Brian Shore - President, CEO
Thank you Jiwon.
Operator
(OPERATOR INSTRUCTIONS) We'll return to Shawn Hannen with Needham & Company.
Sean Hannen - Analyst
Thank you. Just one quick follow-up, so your -- the EP product, are there any further details you can provide on how that performs in the quarter? I know it has been kind of gaining some momentum as a new product within your offering. Details around that could be helpful?
Brian Shore - President, CEO
I don't think we want to quantify the revenues, but the progress continues, it's -- and the activity is probably more in the area of getting qualified new programs. Although it is a real product with real revenues at that point, but the -- we're hoping, anyway that the upside is really ahead of us here. And it could -- I mean, just off the top of my head, but my guess is it's probably a one or two-year process for this product to -- if we are successful, for this product to become let's say entrenched, where we would like it to be entrenched. So the revenues are in the millions, but they are small millions. Not anything near the Dash 13 product line. The news is similar, that we continue to work with customers and OEMs to get this product line qualified on the new programs. It is currently on some programs that are interesting programs and we're not going to mention which ones. So I guess I'm not going to be able to be too much more helpful at this time.
Sean Hannen - Analyst
Okay. That's all that I have. Thanks very much.

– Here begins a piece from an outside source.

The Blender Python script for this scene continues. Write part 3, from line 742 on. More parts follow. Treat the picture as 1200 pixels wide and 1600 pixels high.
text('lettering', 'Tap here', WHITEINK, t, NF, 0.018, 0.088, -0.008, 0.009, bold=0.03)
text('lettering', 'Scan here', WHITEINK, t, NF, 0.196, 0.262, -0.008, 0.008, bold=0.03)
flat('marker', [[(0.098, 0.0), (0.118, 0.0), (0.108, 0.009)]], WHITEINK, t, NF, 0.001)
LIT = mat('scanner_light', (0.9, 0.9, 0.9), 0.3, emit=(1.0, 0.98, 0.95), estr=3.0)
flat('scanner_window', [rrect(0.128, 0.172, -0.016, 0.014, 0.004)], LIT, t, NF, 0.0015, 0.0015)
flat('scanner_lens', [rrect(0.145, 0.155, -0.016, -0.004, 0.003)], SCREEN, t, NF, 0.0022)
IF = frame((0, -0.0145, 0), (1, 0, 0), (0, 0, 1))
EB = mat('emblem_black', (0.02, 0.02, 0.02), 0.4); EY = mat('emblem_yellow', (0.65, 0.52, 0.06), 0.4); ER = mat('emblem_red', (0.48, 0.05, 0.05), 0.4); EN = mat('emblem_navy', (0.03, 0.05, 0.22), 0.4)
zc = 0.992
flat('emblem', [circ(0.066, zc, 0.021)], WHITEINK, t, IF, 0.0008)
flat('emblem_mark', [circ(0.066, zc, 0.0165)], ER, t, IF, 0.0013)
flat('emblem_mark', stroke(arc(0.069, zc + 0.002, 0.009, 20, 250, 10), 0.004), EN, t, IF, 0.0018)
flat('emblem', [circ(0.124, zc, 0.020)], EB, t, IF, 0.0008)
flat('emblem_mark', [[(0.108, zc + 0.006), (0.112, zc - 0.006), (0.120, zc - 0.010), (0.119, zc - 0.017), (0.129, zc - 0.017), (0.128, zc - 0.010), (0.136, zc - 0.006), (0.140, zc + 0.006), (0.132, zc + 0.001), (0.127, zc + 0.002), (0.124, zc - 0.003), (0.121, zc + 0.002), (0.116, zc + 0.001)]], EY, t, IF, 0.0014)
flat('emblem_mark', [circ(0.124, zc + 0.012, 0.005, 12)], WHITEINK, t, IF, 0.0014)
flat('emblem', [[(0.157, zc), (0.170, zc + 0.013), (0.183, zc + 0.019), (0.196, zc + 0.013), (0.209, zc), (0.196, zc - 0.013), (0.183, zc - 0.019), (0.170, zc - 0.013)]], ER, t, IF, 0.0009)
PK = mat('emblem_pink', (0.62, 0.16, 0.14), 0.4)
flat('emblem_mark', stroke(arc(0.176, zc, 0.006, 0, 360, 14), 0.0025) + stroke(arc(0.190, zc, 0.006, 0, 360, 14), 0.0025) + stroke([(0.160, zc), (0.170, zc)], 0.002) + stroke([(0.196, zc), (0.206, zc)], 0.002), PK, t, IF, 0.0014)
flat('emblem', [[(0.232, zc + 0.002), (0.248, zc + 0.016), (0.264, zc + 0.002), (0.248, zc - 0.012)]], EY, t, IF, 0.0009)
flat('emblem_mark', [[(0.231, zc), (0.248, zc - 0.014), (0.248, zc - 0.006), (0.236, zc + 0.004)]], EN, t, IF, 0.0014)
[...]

Brian Shore - President, CEO
You're welcome.
Operator
And with that there are no further questions. I would like to turn the call to Brian Shore for closing comment.
Brian Shore - President, CEO
Okay. So short but sweet today, and that's nice for us. Anyway thank you very much for listening in, and thank you for your questions. Nice talking to you as always. We'll be here the rest of the day if you have any follow-up questions. And we look forward to talking to you soon. Have a good day, everybody. Good-bye.